Por Analía Pinto
Que el lenguaje es alquimia no es ninguna novedad. Que la poesía, como sublimación, subversión y subtilización del lenguaje, es también alquimia tampoco lo es. Pero que un poemario muestre la transformación, el proceso, el poso oscuro y limoso del atanor en el que se han cocinado y refinado las palabras y los versos no es usual. Tampoco es tan usual, o por lo menos no está tan visto, que un poeta conjugue, trabe y destrabe, use y reúse, recicle una vez y otra y otra sus propios versos, en una mutación casi sin fin o con estaciones nunca definitivas en forma de libros y distintas publicaciones. Este es el caso de La poema (2011), libro de Pablo Ananía, que, hasta donde se ha podido rastrear tiene su origen en otro libro suyo, La comedia continua (1989), que luego fue reciclado en un poema (“La escritura la pérdida”) en 2002, que puede leerse en www.adamar.org/archivo/ii_epoca/num8/p3.html, y que finalmente, aunque debe haber otras escalas, termina convirtiéndose en el libro que nos ocupa.
Un libro que, además de reescribirse y retro/auto-alimentarse como bien aclara el propio Ananía en el prólogo, impulsa, esparce e insufla una atmósfera poética distinta. Lo circunda (y provee) otro aire. Al traspasar sus puertas, como si de un portal onírico se tratara, se entra en otra dimensión, donde las palabras pierden o trocan su corporalidad y con ello también su género sin que esto redunde en un panfleto en pro ni en contra de nadie. Hay machos y hay hembras y hay bellísimos femeninos y masculinos y semen y calcinadas menstruaciones pero no hay estéril confrontamiento ni agónica lucha por un poder que se ríe de estos bamboleos ideológicos. Hay algo que va más allá, que supera la (supuesta) dicotomía y rompe el cerco en el que ya no nos podemos ni tocar sin que todo se pudra irremediablemente. Hay una bienvenida lascivia del lenguaje, de la palabra, de los cuerpos reales y metafóricos que los vocablos evocan, una auténtica amalgama, feroz y bella aleación, como la que sólo puede lograrse por medios tan espirituales como físicos. Hay un alquimista invisible que revuelve sus pociones, que destila una y otra vez parecidos versos hasta dejarlos acendrados, que consulta los libros sagrados y luego los arroja también al fuego y que como un enorme labio se devora, se fagocita a sí mismo para mayor gloria de la poema, de este nuevo ser que asoma desde el fondo de la especie y del caldero.
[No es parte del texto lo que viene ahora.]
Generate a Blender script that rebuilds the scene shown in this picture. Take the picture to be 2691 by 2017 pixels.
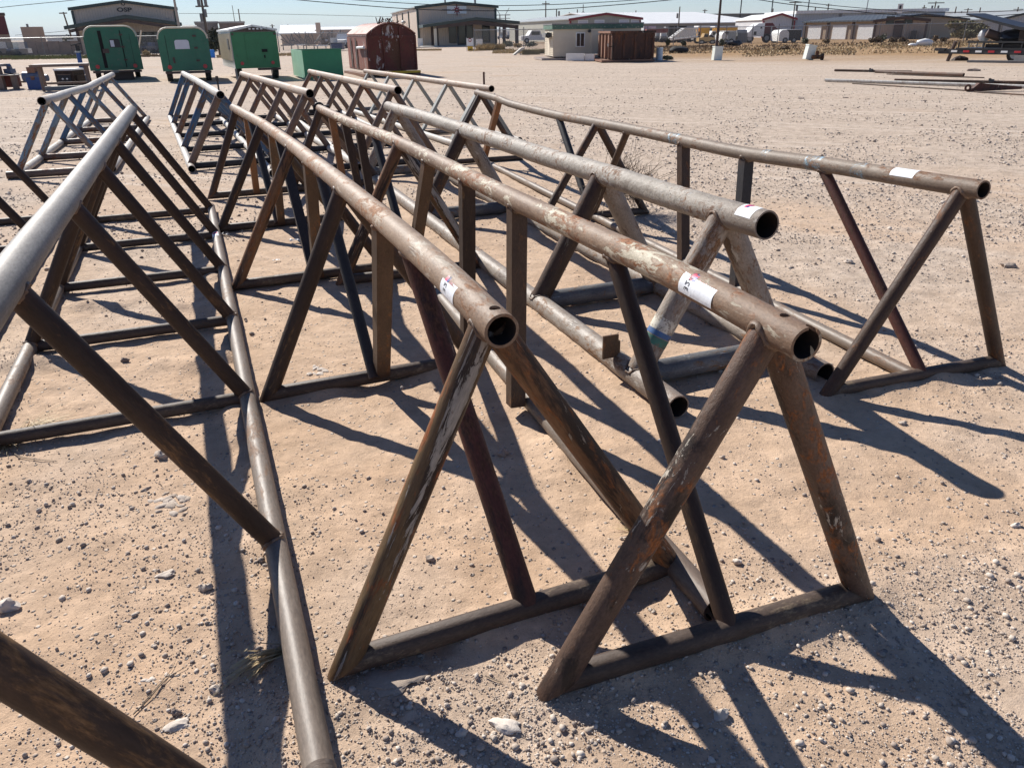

Todo eso hay y más en el breve libro de Ananía, cuyos dísticos (estrofas de dos versos) se plantean interrogantes a cada paso y suman al lector en su perplejidad de inocente asombro sin inundarlo de escepticismo o hastío, sino invitándolo a pensar él también en esos ardientes dilemas. Sirva de ejemplo: “¿donde había cuerpo humano vacío / vacío donde había palabras?”. Y también: “¿a quién le pertenezco? / ¿a quién dedico el sacrificio?”.
Vale recordar que Ananía, además de poeta es periodista y proviene de un linaje particular: su padre fue el poeta José Portogalo, acaso un nombre ya olvidado en las brumas del boedismo o directamente desconocido para las generaciones más recientes, que bien harían en acercarse a su poesía anárquica y combativa en todos los sentidos de estos términos, que hieren aún los suaves oídos de los que nunca pisan el barro. El barro de la calle y el alquímico barro de la poesía y el lenguaje.
La poema (2011)
Pablo Ananía
Editorial: La idea fija
Género: poesía
Gracias por la reseña.
Gracias Analía: de lo que percibiste se trata probablemente la poema, del incesante cuerpo a cuerpo que se produce en uno mismo por obra del lenguaje donde el autor casual es sólo un testigo más del vacío que hace posible la escritura. Hablo de la búsqueda de aquel no-lugar real donde se cocinan -ya mutilados- nuestros cuerpos. Me resulta extraño que hayas encontrado cierto sentido en la poema y más loco aún que hayas logrado traducir lo que en apariencia es ilegible. Podría decirte con Eco que, de pronto, un poema encontró aquella lectora que supo hacerlo funcionar. Notable.